--- begin COLLECTED MATERIAL ---

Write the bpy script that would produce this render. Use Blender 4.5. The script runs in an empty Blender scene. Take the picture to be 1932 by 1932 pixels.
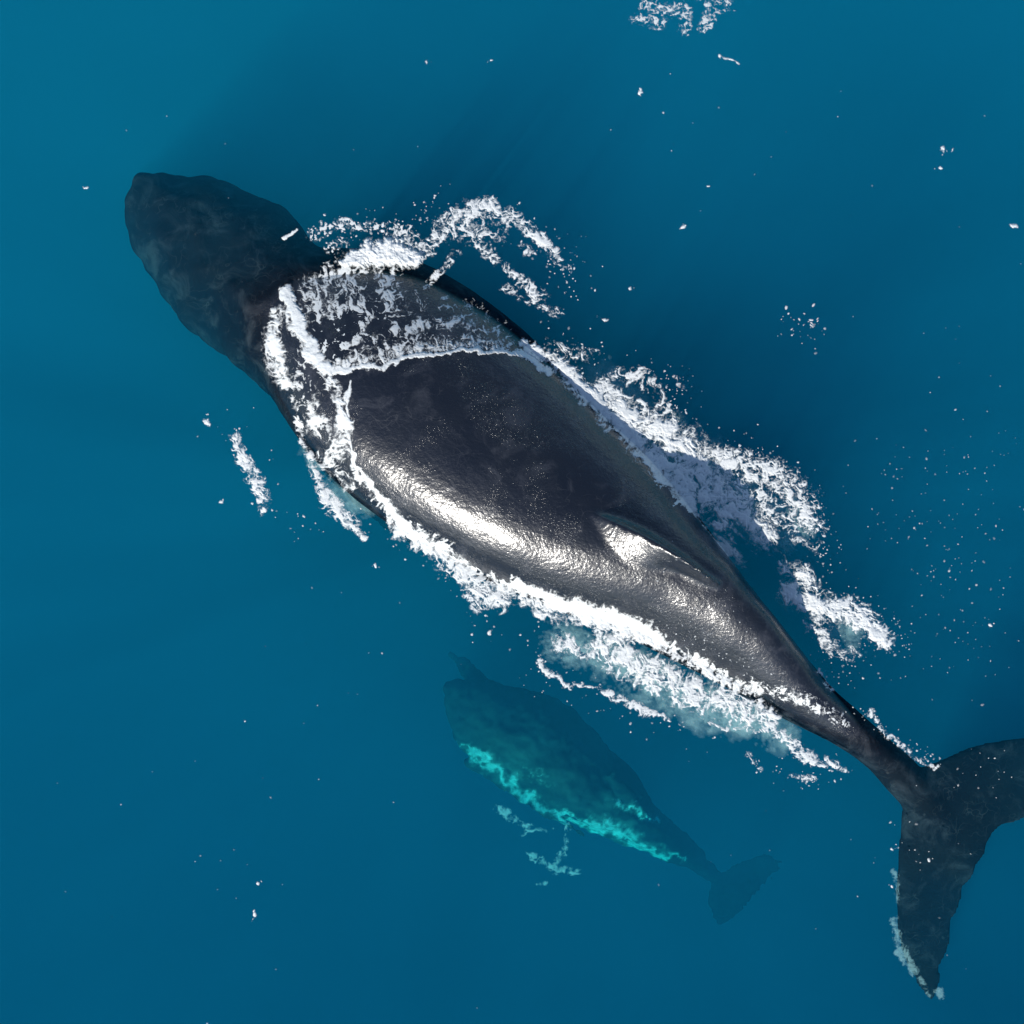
import bpy, math, random
import numpy as np
from mathutils import Vector
from mathutils.bvhtree import BVHTree

C = bpy.context.scene
R = math.radians
random.seed(7)

# ------------------------------------------------------------------ camera
SC = 152.0            # plan units per metre (the plan sheet is 1932 x 1932)
CH = 26.0             # drone height above the water
cam_d = bpy.data.cameras.new('camera')
cam = bpy.data.objects.new('camera', cam_d)
C.collection.objects.link(cam)
cam.location = (0, 0, CH)
cam.rotation_euler = (0, 0, 0)
cam_d.angle = 2 * math.atan((966.0 / SC) / CH)
cam_d.clip_start = 0.1
cam_d.clip_end = 6000
C.camera = cam

# ------------------------------------------------------------------ sky, sun, exposure
SUN_EL, SUN_AZ = 36.5, R(-123)      # direction TO the sun in plan
world = bpy.data.worlds.new('World'); C.world = world
world.use_nodes = True
wn = world.node_tree
sky = wn.nodes.new('ShaderNodeTexSky')
sky.sky_type = 'NISHITA'; sky.sun_disc = False
sky.air_density = 1.0; sky.dust_density = 0.25; sky.ozone_density = 3.5
sky.sun_elevation = R(SUN_EL)
sky.sun_rotation = math.pi / 2 - SUN_AZ
bg = wn.nodes['Background']
wn.links.new(sky.outputs[0], bg.inputs['Color'])
bg.inputs['Strength'].default_value = 0.095
sun_d = bpy.data.lights.new('sun', 'SUN')
sun = bpy.data.objects.new('sun', sun_d); C.collection.objects.link(sun)
sun_d.energy = 4.3; sun_d.angle = R(0.53); sun_d.color = (1.0, 0.955, 0.88)
to_sun = Vector((math.cos(SUN_AZ) * math.cos(R(SUN_EL)), math.sin(SUN_AZ) * math.cos(R(SUN_EL)), math.sin(R(SUN_EL))))
sun.rotation_euler = to_sun.to_track_quat('Z', 'Y').to_euler()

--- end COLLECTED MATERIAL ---

WHAT YOU SHOULD DO:
Reproduce the whole listing word for word, setting aside any pictures.

RESPONSE TO THIS TASK:
Write the bpy script that would produce this render. Use Blender 4.5. The script runs in an empty Blender scene. Take the picture to be 1932 by 1932 pixels.
import bpy, math, random
import numpy as np
from mathutils import Vector
from mathutils.bvhtree import BVHTree

C = bpy.context.scene
R = math.radians
random.seed(7)

# ------------------------------------------------------------------ camera
SC = 152.0            # plan units per metre (the plan sheet is 1932 x 1932)
CH = 26.0             # drone height above the water
cam_d = bpy.data.cameras.new('camera')
cam = bpy.data.objects.new('camera', cam_d)
C.collection.objects.link(cam)
cam.location = (0, 0, CH)
cam.rotation_euler = (0, 0, 0)
cam_d.angle = 2 * math.atan((966.0 / SC) / CH)
cam_d.clip_start = 0.1
cam_d.clip_end = 6000
C.camera = cam

# ------------------------------------------------------------------ sky, sun, exposure
SUN_EL, SUN_AZ = 36.5, R(-123)      # direction TO the sun in plan
world = bpy.data.worlds.new('World'); C.world = world
world.use_nodes = True
wn = world.node_tree
sky = wn.nodes.new('ShaderNodeTexSky')
sky.sky_type = 'NISHITA'; sky.sun_disc = False
sky.air_density = 1.0; sky.dust_density = 0.25; sky.ozone_density = 3.5
sky.sun_elevation = R(SUN_EL)
sky.sun_rotation = math.pi / 2 - SUN_AZ
bg = wn.nodes['Background']
wn.links.new(sky.outputs[0], bg.inputs['Color'])
bg.inputs['Strength'].default_value = 0.095
sun_d = bpy.data.lights.new('sun', 'SUN')
sun = bpy.data.objects.new('sun', sun_d); C.collection.objects.link(sun)
sun_d.energy = 4.3; sun_d.angle = R(0.53); sun_d.color = (1.0, 0.955, 0.88)
to_sun = Vector((math.cos(SUN_AZ) * math.cos(R(SUN_EL)), math.sin(SUN_AZ) * math.cos(R(SUN_EL)), math.sin(R(SUN_EL))))
sun.rotation_euler = to_sun.to_track_quat('Z', 'Y').to_euler()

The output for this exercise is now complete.